Care workers must be paid for travel time
In Whittlestone v BJP Home Support Limited [2013] UKEAT 0128/13/1907, Whittlestone was a care worker employed to provide care to service users in their own home. Under her contract, she was paid hourly for “shifts”.
Each shift was calculated from the moment she arrived at the home to the moment she left. She had a number of different service users to visit each day, with no realistic prospect of going home between visits.
Under her contract, time spent travelling, which she did by bus between the homes of the different service users, was not paid.
The Employment Appeal Tribunal (EAT) said the employer’s non-payment of time spent travelling between appointments was a breach of the National Minimum Wage (NMW) regulations. Whittlestone was a “time worker” under these regulations. In other words, her work was paid for by reference to the amount of time taken.
The EAT said that she was entitled to be paid for her travel time between each appointment because it qualified as “assignment work” under regulation 15(3)(b).
In other words, the work consisted of “assignments of work to be carried out at different places between which the worker is obliged to travel that are not places occupied by the worker’s employer”.
Whittlestone was on a rota organised by her employer, and since she was obliged to visit each service user in turn during the course of the day, there was inevitably travelling between them. That time was within the employer’s control when arranging the assignments, said the EAT.
With the exception of any periods when the gap between assignments was long enough for Whittlestone to go home (there were none in this case) the time spent travelling was “assignment work” and she was entitled to be paid for it.
Continued failure by employers to pay the NMW following this case can be expected to result in strategically targeted large-scale tribunal claims supported by unions, as well as naming and shaming of employers to the Inland Revenue.
The UNISON public services union describes this case as setting a “very clear benchmark” for what is expected of employers in this sector. It is good news for workers, including those on so-called “zero hours” contracts and it will help strengthen union campaigning on this vital issue.
Some rogue employers may try to take evasive action in response to the judgment, for example trying to rearrange schedules to allow enough time (in theory) to go home between each visit, only recruiting workers who live within a fixed geographical area or breaking employment continuity to make it harder for workers to make large backdated claims based on past failures to pay.
The case is also important because of what it decides about overnight stays.
Whittlestone’s contract required her to perform extra duties, described in the contract as “on call shifts”. Failing to make herself available for an on call shift could result in disciplinary action.
She had one regular weekly overnight shift at the home of three young adults with Down’s Syndrome for which she was given a camp bed and bedding, set up in the living room. As it happens, she never had to wake up to provide any specific care.
The EAT said that she was entitled to the NMW for the whole of the time spent providing this overnight shift, even though she was sleeping and did not have to wake to provide any specific care.
Where a person’s presence at a place of work is required as part of their work, said the EAT, the hours spent there will be time work for which the NMW must be paid.
This is regardless of how much physical or mental activity they are engaged in.
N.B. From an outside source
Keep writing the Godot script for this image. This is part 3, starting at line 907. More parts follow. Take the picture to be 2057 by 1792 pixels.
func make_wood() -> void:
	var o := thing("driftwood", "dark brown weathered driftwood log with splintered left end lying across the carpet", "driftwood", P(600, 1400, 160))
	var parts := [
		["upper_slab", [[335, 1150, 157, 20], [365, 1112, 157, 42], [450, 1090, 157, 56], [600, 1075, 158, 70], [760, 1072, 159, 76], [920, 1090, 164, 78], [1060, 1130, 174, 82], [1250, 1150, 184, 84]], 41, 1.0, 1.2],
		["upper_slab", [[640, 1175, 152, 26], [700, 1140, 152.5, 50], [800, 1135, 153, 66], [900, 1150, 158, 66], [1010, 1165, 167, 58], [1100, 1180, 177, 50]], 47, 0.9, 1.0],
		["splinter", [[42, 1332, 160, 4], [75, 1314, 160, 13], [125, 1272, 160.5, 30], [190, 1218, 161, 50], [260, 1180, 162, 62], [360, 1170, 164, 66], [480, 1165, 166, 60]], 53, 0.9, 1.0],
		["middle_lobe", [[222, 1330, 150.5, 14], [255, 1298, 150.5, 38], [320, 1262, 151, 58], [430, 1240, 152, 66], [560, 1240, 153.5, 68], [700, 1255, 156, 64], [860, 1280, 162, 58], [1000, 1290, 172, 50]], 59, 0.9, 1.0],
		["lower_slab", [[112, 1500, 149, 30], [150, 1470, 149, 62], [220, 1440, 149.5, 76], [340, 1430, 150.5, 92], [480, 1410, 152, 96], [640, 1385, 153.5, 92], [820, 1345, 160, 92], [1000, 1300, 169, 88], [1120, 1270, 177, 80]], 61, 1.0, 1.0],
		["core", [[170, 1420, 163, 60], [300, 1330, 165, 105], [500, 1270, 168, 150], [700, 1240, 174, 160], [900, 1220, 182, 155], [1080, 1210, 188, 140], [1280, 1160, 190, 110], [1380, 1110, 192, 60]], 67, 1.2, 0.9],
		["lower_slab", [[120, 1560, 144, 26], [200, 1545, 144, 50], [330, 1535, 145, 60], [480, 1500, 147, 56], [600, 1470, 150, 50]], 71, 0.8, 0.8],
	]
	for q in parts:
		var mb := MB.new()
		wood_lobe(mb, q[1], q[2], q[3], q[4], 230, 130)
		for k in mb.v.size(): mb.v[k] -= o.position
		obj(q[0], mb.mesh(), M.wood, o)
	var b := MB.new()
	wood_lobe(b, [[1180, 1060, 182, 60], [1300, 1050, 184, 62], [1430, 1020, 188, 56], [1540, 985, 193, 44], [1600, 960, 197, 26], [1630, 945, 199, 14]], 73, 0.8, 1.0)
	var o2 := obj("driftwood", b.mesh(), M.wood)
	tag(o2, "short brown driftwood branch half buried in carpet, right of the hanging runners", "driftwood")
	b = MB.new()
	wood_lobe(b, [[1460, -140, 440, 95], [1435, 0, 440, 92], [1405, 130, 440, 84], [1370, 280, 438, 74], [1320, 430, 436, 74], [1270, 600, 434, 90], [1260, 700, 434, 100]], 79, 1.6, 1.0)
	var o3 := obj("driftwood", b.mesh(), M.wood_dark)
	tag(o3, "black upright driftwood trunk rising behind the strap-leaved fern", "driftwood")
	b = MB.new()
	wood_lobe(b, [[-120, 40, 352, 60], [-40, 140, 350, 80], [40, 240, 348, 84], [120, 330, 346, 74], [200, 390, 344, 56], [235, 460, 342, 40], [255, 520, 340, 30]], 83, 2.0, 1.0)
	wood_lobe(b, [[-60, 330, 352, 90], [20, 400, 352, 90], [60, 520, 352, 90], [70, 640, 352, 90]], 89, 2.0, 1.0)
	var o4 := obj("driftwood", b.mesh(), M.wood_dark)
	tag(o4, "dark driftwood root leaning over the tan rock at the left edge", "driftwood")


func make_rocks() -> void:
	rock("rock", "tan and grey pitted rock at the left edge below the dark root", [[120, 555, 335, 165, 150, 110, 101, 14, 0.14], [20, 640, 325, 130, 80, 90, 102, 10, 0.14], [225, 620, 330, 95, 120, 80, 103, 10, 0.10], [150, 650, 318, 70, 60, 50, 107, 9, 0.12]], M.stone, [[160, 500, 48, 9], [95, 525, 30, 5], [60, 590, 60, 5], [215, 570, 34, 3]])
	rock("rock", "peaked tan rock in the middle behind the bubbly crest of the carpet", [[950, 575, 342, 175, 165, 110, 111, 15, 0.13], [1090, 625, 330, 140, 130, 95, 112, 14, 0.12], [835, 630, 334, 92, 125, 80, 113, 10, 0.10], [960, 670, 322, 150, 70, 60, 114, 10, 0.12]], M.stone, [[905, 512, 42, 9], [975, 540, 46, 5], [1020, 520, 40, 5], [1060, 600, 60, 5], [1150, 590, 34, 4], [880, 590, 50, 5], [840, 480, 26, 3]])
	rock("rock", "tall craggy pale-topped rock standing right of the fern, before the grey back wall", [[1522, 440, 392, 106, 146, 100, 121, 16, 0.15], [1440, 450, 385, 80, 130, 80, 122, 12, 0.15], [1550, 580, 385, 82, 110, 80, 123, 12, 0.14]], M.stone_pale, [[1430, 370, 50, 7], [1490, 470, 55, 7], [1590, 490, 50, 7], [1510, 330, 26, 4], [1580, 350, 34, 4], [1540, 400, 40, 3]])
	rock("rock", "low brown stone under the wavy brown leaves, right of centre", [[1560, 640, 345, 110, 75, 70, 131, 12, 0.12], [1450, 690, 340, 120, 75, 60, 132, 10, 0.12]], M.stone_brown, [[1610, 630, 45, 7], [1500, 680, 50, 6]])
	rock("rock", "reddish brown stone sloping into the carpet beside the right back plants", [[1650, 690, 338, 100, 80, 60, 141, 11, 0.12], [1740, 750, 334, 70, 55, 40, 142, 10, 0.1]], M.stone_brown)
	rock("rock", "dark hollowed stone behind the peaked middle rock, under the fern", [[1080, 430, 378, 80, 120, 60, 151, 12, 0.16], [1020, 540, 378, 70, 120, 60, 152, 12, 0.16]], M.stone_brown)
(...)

Simply being there, at the disposal of the employer, is what makes it work.
In this case, specific hours at a particular place were required, under threat of discipline if she failed to attend. She was at the disposal of the employer during that period. “She could not, for instance, slip out for a late night movie or for fish and chips”.
The EAT added that terms like “on call” or “core hours” appear nowhere in the National Minimum Wage regulations and are unhelpful.
In particular, they encourage employers to believe that what matters is the level of physical or mental activity at work.
That is not relevant. Instead, all that matters is whether the individual is working under a contract to provide services personally during the hours for which pay is claimed. If so, the National Minimum Wage must be paid.
In the past, said the EAT, confusion has resulted from regulation 15(1) of the NMW regulations.
This says that where a time worker “by arrangement sleeps at or near a place of work and is provided with suitable facilities for sleeping, time during the hours permitted to use those facilities for the purposes of sleeping shall only be treated as time work when the worker is awake for the purpose of working”.
This regulation is not relevant where a worker is contractually obliged to be at work, even if asleep.